10. Extend your compassion to injured animals.

Should your victim be an animal, early 20th century etiquette (and common decency) mandates you help it just as you would a person (well, maybe you don’t have to give the deer your address.)

11. Don’t overburden your driver. 

A 1927 newspaper advice column outlining etiquette for motor guests on road trips suggests you check with your driving friend about how much space there will be for your luggage in the car. Don’t assume there will be room for your four suitcases and hatbox—especially if there are three other passengers.

12. Be punctual. 

As with all appointments and engagements, it’s polite to be on time when meeting with a friend who so graciously offered you a ride. That 1927 newspaper column points out that arriving late is not only frustrating, it may also throw off the driver’s timetable and therefore delay your arrival at your destination. Passengers today who practice a lackadaisical approach to punctuality would do well to heed this advice.
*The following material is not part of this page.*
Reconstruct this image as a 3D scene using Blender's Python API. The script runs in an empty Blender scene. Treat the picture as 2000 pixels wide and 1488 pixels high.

13. Keep chatter to a minimum. 

In the 1920s, it was believed a good passenger was seen and not heard. Not only is “ceaseless chatter” irritating to the driver, but it causes the driver to realize “that the country through which they are driving is of little interest to the guest.”

14. Have a map and handwritten directions handy. 

While asking for directions when you got lost on the road wasn’t considered rude back in 1954, it was considered a hassle—and unreliable. Instead of depending on the kindness of strangers to find your way, a 1954 road safety film recommended clearly marking your route on a map before you hit the road and keeping a list of directions handy as you drive. While GPS systems and smartphones make navigation easier than ever, it’s still a good idea to also keep a paper map and directions in your car, just in case technology fails you.

15. Maintain good posture while driving. 

The 1950s also made it known to drivers that sitting straight with your head up while behind the wheel will keep you alert and help fight fatigue, therefore helping you safely cover more ground in less time.